As the Ardglass cortège came level with us, I saw exchanged between [Mona and Bijou] one of those glances so characteristic of a woman catching sight of another woman who reminds her of herself: glances in which deep hatred and also a kind of passionate love seem to mingle voluptuously together for an instant of time. (62)

Much of Powell’s prose is like this in which he captures subtle, meaningful exchanges of glances, or, as Powell writes, situations that “conveyed an atmosphere of powerful forces at work beneath the conversation” (65). Powell is clearly interested in those hidden (and sometimes base) motives behind the façade of good manners and polite society, and makes them come to life through metaphors and similes that are incisive with their originality and humour. One such moment that comes to mind is when Nick believes Mona to be bored with her marriage to Peter, and he describes her as “some savage creature, anxious to keep up appearances before members of a more highly civilized species, although at the same time keenly aware of her own superiority in cunning” (66).

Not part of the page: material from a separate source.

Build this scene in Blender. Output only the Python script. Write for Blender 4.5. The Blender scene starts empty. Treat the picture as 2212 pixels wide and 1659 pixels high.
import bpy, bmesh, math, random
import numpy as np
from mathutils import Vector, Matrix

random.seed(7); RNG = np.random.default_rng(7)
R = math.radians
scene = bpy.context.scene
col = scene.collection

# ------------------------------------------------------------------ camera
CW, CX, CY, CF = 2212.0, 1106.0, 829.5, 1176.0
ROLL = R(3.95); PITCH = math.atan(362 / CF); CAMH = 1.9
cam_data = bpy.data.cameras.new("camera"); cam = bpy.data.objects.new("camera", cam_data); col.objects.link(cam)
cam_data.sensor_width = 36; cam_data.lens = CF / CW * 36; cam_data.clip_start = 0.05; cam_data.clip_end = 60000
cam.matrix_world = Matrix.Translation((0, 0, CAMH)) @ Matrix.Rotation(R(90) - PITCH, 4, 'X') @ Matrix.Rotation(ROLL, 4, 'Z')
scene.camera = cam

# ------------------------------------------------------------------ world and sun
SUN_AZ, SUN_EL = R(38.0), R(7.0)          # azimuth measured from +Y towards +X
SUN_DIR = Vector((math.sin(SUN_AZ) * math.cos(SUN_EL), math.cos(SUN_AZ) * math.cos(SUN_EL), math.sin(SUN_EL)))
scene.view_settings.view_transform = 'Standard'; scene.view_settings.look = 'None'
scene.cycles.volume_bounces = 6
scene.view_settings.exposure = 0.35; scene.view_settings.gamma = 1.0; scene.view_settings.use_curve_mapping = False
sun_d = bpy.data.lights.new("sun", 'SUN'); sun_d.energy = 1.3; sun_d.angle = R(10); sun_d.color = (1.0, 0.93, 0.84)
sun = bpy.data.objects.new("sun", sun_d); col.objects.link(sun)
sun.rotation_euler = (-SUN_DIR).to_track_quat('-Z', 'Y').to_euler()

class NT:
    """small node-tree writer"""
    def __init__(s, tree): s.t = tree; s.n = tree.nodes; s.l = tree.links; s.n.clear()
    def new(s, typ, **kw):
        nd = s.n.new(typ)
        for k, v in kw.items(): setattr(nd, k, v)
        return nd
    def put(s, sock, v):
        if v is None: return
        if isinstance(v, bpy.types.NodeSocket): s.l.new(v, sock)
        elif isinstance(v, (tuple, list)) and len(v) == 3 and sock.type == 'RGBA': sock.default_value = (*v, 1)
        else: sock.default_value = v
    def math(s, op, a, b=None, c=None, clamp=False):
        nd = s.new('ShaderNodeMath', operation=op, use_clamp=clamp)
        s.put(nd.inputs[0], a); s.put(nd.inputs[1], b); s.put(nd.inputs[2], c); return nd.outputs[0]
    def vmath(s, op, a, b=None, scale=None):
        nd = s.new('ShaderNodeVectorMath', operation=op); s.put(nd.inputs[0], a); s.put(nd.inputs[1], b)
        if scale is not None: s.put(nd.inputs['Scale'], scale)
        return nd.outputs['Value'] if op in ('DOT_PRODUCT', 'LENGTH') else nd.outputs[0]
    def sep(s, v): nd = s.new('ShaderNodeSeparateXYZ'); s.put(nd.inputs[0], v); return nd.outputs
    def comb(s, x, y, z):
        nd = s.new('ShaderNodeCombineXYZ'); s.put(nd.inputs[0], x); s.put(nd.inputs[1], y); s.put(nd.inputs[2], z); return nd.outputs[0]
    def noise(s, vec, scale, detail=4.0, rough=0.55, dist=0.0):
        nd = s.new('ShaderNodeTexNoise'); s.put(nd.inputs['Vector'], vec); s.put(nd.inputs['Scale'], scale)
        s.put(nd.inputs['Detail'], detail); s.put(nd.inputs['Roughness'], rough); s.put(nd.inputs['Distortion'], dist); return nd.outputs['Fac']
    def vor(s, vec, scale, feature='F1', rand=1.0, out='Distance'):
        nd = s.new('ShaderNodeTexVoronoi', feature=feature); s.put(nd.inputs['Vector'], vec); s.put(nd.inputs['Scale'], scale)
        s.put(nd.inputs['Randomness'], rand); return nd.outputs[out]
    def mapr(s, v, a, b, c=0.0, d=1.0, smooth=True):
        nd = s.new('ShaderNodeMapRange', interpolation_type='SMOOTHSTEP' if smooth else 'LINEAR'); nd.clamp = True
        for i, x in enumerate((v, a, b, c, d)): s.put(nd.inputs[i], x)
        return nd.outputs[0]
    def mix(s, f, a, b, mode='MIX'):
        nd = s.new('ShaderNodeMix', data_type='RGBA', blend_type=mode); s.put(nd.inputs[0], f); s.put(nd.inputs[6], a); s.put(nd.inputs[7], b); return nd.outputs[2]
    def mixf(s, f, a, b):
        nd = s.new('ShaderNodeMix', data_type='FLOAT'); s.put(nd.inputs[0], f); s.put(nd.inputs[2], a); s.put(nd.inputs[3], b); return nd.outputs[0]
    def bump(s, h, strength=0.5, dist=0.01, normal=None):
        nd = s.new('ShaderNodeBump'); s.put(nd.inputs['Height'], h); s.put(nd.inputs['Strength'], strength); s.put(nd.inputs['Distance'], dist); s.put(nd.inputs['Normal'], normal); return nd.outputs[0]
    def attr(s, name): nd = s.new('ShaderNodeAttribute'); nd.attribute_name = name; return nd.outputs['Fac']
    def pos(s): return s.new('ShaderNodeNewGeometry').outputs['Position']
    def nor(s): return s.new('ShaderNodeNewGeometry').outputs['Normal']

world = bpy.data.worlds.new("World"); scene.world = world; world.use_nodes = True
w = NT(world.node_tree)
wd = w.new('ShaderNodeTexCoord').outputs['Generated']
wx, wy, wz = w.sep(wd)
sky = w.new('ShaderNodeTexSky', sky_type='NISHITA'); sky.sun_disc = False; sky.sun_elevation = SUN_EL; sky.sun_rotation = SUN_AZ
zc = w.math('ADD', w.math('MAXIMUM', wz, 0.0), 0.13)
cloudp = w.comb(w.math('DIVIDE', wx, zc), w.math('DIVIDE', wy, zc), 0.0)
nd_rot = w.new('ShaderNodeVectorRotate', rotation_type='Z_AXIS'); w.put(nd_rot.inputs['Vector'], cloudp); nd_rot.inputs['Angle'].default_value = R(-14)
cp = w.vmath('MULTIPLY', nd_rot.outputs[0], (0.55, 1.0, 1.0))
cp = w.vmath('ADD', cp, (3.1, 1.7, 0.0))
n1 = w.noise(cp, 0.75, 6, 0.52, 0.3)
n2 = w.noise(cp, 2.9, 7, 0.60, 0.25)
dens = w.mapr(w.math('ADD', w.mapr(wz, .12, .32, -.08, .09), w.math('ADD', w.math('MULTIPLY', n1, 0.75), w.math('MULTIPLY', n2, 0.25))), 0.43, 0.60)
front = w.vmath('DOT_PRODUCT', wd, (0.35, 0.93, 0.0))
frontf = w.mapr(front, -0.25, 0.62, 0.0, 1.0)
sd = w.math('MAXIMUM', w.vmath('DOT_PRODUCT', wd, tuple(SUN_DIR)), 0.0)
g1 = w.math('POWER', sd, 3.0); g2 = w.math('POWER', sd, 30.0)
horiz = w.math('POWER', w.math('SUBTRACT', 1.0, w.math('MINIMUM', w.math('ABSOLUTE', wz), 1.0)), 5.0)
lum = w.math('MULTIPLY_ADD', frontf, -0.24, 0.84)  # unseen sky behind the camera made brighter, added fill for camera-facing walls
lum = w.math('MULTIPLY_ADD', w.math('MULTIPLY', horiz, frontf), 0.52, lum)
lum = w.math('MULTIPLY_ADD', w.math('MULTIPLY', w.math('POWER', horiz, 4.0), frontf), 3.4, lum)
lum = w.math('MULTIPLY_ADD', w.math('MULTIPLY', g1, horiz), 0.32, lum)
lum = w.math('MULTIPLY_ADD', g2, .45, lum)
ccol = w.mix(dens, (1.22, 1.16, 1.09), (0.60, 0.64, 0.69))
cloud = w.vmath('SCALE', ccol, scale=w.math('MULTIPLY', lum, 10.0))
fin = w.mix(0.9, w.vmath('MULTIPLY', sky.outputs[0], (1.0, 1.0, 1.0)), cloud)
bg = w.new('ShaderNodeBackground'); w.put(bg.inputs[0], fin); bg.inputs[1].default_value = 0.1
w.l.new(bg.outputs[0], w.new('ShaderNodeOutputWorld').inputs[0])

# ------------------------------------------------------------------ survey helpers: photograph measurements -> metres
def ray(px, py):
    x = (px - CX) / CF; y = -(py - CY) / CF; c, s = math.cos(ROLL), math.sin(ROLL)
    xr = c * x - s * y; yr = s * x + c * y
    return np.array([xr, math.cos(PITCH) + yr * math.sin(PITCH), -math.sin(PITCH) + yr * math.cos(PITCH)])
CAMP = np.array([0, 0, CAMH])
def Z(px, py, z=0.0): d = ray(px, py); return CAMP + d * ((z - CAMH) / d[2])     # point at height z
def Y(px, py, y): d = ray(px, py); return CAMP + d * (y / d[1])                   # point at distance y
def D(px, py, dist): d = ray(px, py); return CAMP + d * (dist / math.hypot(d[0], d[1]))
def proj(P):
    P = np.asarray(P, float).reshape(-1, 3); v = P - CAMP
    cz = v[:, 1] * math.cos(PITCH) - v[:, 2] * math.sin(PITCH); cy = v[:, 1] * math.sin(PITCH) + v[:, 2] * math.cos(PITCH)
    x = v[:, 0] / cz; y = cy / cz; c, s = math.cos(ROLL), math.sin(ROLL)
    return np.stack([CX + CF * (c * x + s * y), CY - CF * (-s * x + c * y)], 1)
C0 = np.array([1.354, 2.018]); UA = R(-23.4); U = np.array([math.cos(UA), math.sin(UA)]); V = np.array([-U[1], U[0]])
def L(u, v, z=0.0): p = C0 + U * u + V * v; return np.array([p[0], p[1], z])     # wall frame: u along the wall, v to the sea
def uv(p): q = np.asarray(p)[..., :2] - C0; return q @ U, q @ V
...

It’s all very funny—and percipient.

But as the title suggests, this is a world in which these characters have to accept the destinies fate has laid out for them: Peter and Charles have to accept the loss of their wives; Members that he has been superseded by Quiggin (who himself is later superseded by a German Marxist playwright named Guggenbühl); and that Widmerpool, “once so derided by all of us, had become in some mysterious manner a person of authority. Now, in a sense, it was he who derided us; or at least his disapproval had become something far more powerful than the merely defensive weapon it had once seemed” (218). As Powell writes elsewhere, it was hard to do anything but accept all this a fait accompli.

I may have been ambivalent about Powell with the first two books, but he seems to have won himself a convert with the third. I look forward to reading and reporting on Book IV, At Lady Molly’s, in the coming months.